* **Supplied information**:
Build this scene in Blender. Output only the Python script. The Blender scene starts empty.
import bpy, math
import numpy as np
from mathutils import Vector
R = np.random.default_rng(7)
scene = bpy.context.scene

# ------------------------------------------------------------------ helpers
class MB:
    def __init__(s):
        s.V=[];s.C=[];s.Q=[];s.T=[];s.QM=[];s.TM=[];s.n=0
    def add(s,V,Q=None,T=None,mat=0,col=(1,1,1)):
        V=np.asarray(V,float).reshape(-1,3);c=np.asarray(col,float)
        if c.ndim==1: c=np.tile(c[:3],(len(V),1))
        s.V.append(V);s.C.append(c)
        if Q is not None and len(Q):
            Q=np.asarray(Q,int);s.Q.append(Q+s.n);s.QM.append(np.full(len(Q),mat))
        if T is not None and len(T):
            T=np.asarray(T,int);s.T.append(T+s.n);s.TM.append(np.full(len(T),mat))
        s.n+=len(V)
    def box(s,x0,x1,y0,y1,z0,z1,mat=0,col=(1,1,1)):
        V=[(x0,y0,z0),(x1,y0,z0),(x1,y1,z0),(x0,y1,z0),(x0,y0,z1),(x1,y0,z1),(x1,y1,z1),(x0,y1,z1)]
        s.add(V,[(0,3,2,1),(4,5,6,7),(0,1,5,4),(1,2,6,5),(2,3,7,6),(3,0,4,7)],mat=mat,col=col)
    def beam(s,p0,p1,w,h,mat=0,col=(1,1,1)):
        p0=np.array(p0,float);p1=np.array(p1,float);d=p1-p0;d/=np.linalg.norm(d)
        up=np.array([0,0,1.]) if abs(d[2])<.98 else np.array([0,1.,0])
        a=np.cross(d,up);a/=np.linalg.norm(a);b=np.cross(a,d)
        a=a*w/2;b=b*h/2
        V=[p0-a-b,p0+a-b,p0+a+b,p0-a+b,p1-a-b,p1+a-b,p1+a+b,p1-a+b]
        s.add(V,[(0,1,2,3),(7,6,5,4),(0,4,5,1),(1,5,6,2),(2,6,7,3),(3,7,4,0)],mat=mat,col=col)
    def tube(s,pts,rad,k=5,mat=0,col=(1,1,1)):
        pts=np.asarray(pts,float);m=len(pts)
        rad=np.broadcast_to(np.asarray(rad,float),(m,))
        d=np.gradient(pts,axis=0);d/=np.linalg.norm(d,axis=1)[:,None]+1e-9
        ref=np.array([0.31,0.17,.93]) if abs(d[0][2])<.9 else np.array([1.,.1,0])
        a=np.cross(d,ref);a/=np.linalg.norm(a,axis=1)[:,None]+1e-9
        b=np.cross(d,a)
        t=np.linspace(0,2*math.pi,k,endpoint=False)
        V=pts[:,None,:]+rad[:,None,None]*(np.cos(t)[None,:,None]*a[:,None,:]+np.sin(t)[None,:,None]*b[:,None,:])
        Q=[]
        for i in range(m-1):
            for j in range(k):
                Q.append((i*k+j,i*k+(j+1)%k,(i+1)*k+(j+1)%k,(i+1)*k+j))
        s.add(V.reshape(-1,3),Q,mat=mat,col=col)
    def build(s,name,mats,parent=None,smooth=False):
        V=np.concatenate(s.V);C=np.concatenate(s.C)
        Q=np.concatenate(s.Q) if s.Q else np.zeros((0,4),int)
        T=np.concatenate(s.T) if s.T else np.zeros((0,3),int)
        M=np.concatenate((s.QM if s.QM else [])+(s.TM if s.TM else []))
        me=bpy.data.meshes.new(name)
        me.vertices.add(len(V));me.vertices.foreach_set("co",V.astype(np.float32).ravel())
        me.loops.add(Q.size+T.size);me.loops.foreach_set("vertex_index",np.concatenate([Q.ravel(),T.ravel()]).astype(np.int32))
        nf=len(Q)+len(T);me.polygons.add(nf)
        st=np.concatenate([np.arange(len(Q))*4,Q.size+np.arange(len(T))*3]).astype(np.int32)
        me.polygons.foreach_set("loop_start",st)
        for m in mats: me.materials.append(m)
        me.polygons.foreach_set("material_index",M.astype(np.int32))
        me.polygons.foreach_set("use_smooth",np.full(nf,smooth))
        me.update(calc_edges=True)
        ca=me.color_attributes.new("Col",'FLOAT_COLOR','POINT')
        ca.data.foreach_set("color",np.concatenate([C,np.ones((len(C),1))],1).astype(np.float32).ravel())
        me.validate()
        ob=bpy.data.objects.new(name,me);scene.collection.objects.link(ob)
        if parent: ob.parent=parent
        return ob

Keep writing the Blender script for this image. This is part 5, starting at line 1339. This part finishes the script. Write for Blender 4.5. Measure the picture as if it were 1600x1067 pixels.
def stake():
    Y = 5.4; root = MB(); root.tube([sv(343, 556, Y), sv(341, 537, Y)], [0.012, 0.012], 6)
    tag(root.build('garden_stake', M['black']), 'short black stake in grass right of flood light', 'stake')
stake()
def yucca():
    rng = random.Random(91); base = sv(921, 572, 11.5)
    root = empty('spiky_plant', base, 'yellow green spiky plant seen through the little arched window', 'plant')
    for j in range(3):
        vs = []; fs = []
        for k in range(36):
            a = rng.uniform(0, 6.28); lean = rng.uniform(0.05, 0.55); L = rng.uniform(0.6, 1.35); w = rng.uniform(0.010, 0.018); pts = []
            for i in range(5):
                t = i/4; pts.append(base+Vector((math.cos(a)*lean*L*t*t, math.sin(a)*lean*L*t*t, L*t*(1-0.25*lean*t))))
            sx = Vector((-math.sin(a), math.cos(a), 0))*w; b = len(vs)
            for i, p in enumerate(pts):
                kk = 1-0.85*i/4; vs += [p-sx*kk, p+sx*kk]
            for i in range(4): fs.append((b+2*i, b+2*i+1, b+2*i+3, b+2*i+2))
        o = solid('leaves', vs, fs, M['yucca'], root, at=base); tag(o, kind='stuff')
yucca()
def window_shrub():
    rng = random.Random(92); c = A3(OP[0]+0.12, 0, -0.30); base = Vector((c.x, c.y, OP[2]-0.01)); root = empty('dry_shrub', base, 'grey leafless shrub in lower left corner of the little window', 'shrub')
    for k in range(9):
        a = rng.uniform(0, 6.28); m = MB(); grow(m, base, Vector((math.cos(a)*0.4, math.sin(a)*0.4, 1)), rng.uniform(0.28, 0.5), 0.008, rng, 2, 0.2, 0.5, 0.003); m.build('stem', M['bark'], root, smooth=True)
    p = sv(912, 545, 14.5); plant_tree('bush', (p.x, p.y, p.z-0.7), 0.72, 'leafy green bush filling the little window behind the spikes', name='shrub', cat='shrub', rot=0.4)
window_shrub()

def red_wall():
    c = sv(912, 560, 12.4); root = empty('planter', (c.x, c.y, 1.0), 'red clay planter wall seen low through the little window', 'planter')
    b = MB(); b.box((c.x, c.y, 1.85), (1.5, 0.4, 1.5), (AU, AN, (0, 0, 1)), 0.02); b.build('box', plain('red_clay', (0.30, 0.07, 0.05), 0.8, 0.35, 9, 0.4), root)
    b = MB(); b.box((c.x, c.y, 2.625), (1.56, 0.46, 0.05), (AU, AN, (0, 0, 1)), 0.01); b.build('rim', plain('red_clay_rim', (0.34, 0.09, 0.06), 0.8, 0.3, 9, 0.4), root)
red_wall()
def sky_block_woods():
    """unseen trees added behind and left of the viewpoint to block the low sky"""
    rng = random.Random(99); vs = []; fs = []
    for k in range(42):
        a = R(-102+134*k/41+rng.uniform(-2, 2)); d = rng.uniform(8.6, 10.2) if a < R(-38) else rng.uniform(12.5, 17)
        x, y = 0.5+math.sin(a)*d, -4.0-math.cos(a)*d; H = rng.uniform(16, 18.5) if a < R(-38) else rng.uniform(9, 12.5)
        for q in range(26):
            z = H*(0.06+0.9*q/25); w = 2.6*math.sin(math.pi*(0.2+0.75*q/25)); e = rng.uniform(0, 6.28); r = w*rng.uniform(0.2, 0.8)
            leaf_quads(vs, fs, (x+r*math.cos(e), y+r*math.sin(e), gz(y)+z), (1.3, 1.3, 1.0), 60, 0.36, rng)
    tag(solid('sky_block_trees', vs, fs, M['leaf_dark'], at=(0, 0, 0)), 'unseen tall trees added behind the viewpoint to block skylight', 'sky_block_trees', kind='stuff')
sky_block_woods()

* **Written task**: Give back, verbatim, the lines from the top of the entries above through the line containing "scene = bpy.context.scene".

* **Full answer**:
Build this scene in Blender. Output only the Python script. The Blender scene starts empty.
import bpy, math
import numpy as np
from mathutils import Vector
R = np.random.default_rng(7)
scene = bpy.context.scene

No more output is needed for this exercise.